Publishers Weekly: “Glose writes knowingly about the emotions that assault soldiers coming home from a combat zone and confronting a world that no longer makes sense... This sterling collection stands with Tim O’Brien’s The Things They Carried.”[17]

Kirkus Reviews: “Glose adds his impressive voice to those of writers like Kevin Powers and Phil Klay...A collection of painfully honest and consistently empathetic glimpses of modern American soldiers in war and peace.”[18]

Richard B. Myers (General, USAF, Ret. 15th Chairman of the Joint Chiefs of Staff): “Bill Glose's poetry brings the last 12 years of war in the Middle East and Central Asia into sharp focus. He elicits all the many emotions that a soldier experiences and allows us a rare glimpse into how the people fighting and those caught up in conflict see war. Everyone will learn from this work.”[19]

Jackie Mohan: “Virginia is in good hands as Glose's well-honed expertise with language and lyricism takes the reader on a journey across the state. While some poems ruminate on nature more generally, his poems are strongest when he describes the quirks and histories of specific locations, from Tangier Island to the James River to Norfolk, such as how Norfolk got its mermaids. His poems also tell the stories of the people he encountered along his way, from notable figures of times long gone, such as Capt. John Smith, to the lives of Virginians today.” [20]

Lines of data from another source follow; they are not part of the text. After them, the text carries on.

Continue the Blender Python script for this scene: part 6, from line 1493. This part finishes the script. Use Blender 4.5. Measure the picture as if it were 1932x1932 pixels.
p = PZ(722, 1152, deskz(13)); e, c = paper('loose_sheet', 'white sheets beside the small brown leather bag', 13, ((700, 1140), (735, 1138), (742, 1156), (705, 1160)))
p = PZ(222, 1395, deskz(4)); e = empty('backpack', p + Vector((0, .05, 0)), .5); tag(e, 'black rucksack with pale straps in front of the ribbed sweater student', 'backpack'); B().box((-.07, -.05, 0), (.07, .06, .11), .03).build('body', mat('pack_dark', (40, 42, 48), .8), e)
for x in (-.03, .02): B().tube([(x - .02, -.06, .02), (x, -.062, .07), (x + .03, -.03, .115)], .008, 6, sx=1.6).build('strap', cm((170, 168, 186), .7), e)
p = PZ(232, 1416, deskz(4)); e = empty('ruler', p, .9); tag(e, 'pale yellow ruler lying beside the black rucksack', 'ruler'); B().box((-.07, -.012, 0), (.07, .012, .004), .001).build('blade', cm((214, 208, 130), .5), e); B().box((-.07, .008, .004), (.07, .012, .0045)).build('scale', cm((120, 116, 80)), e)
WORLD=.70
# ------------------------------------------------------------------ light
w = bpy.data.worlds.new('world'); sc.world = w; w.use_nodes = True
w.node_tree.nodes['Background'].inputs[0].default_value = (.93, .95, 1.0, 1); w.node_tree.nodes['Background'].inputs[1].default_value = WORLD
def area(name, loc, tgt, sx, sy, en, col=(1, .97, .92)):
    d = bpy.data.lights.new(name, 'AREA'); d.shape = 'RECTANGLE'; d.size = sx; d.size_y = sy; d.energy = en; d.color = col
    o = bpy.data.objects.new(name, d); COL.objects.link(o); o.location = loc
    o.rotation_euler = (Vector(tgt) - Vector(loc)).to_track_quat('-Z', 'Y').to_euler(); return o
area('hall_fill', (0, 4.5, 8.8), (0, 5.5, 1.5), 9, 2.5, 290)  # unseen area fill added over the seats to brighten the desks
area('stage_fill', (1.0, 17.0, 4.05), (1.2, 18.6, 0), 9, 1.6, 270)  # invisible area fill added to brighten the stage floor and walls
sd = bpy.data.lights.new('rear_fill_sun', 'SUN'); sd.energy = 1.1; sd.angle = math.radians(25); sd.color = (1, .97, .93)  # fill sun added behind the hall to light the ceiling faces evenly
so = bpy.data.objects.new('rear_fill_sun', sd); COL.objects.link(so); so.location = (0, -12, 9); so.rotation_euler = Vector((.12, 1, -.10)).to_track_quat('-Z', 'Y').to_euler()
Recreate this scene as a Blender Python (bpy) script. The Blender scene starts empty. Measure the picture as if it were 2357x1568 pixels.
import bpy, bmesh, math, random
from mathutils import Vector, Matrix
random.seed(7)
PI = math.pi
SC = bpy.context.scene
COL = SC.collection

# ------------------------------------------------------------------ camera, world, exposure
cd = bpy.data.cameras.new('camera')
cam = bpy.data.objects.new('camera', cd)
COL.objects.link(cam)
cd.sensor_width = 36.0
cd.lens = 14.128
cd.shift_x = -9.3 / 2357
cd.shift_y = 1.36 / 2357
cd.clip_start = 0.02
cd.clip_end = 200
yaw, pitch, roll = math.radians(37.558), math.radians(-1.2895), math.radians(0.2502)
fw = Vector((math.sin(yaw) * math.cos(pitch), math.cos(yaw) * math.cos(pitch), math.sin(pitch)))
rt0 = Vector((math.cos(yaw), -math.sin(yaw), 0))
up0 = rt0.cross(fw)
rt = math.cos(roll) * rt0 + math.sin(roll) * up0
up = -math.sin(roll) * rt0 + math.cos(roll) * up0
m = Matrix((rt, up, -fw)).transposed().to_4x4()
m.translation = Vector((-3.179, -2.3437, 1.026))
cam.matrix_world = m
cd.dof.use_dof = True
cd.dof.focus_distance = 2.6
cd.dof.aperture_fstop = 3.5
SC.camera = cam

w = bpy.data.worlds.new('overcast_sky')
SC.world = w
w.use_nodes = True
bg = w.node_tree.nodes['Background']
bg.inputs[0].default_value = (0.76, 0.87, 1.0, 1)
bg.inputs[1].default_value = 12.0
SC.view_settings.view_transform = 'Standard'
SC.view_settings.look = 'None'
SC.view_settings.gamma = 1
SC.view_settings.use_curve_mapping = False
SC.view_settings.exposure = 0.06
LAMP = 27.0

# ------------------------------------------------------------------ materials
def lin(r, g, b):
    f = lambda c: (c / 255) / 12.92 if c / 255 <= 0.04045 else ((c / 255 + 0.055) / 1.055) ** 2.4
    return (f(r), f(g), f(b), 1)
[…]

Lyn C. A. Gardner: “This accomplished collection by a Hampton Roads' poet touches both the horrors and wonders of human life, providing philosophical reflections about life and relationships and taking the time to understand and empathize with both strangers and family. Starting from his own encounters but reaching far beyond them, Bill Glose succeeds admirably at the difficult task of making the poet's specific, personal experience universal.”[21]